3.良い木にとどまる(良いぶどうらしく)
そこで、21節に目を留めたいのです。
21節 わたしは、あなたをみな、純種の良いぶどうとして植えたのに、どうしてあなたは、わたしにとって、質の悪い雑種のぶどうに変わってしまったのか。
神によって植えられたぶどうは、良いぶどうなのです。本当は私たちは、神のかたちに似せられ、イエス様のような者であることを期待されたひとりひとりです。良い作品のはずなのです。神様が植えたぶどうは、混じりけのない良いぶどうだったのです!それなのに、質の悪い、美味しくないぶどうに変わってしまったのは、なぜかと問われます。
答えは一つです。主から離れたからです。
そして、離れた後に何度も懲らしめられ、「立ち返れ」と言われ続けたのです。神様は愛するゆえに「懲らしめ」をくださり、引き戻そうとされるのです。30節にこうあります。
30節 わたしはあなたがたの子らを打ったが、無駄だった。彼らはその懲らしめを受け入れなかった。あなたがたの剣は、食い滅ぼす獅子のように、あなたがたの預言者たちを食い尽くした。 ここにあるように、懲らしめが無駄にならないようにしたいのです。
ある牧師家庭で育った友人は、子どもの頃に一度、完全に遊びに行く理由で礼拝をさぼったと言います。それが上手く行ったら、その後、何度も繰り返し、やがて離れたかも知れません。でも、その時に限って大怪我をしたそうです。単純な彼は、それを神様からの「懲らしめ」と痛感し礼拝を大事にしようと思ったそうです。
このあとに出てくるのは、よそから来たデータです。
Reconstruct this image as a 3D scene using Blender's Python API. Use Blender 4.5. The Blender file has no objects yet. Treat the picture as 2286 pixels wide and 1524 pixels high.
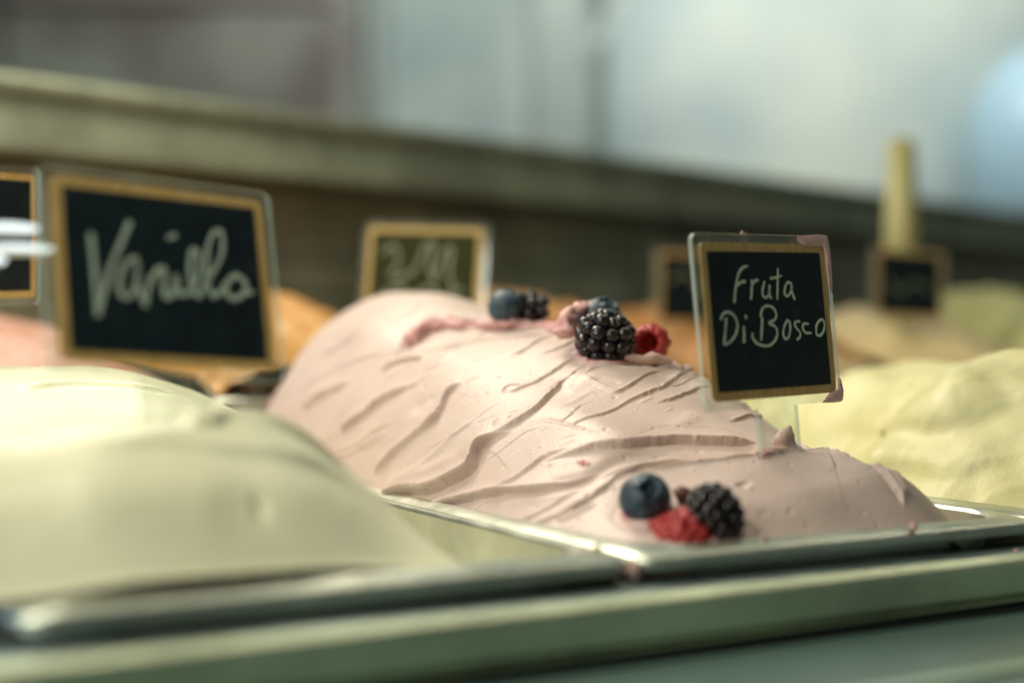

懲らしめを受け止めたゆえに、立ち返り、また豊かに祝福を受けた「懲らしめられ名人」と言えば、ダビデでしょう。彼は罪を犯し、また隠すために罪を重ねましたが、懲らしめられ、苦しみ、立ち返っていきました。神様の御手の懲らしめの重みを受けながらも、そこにある神様の愛を感じて、立ち返り、今まで以上に祝福されていくのです。詩篇 119:71にこうあります。「苦しみにあったことは私にとって幸せでした。それにより私はあなたのおきてを学びました」と。主の懲らしめを無駄にしなかった人の告白です。
神様は、愛する子が誤った道にあるならば、幸いな道に立ち返るために、「懲らしめ」を与えます。倒れさせるためではありません。気づかせ、立ち返らせるためにです。
先ほどの、家出をした放蕩息子の話。我に返った彼はどうしたでしょうか。父の家に帰って行きました。そして、父は毎日帰りを待っていました。ですから、まだ遠かったのに息子を見つけて、父の方から駆け寄り抱きしめた程でした。こんなに思ってくれている神様が私たちには、おられるのです。そして、まことのぶどうの木に戻ったなら、その木から離れてはいけません。
良い実は良い木からしか生まれないからです。私たちがどこに属しているのか。どこから栄養を得ているのかが重要です。悪いものに依存し、悪いものから悪い栄養を受ければ、悪くなっていくのは当然です。枝だけで良い実を結ばせることは決してありません。枝はいつでも枝に過ぎません。枝が折れて落ちていたら、実りは生まれないのです。落ちている枝は、自分が木から落ちて枯れようとしていることに気づく必要があります。いつでも、主イエスとみことばに留まりましょう。そして、神様が植えられた良いぶどうらしく良い実を実らせていきましょう!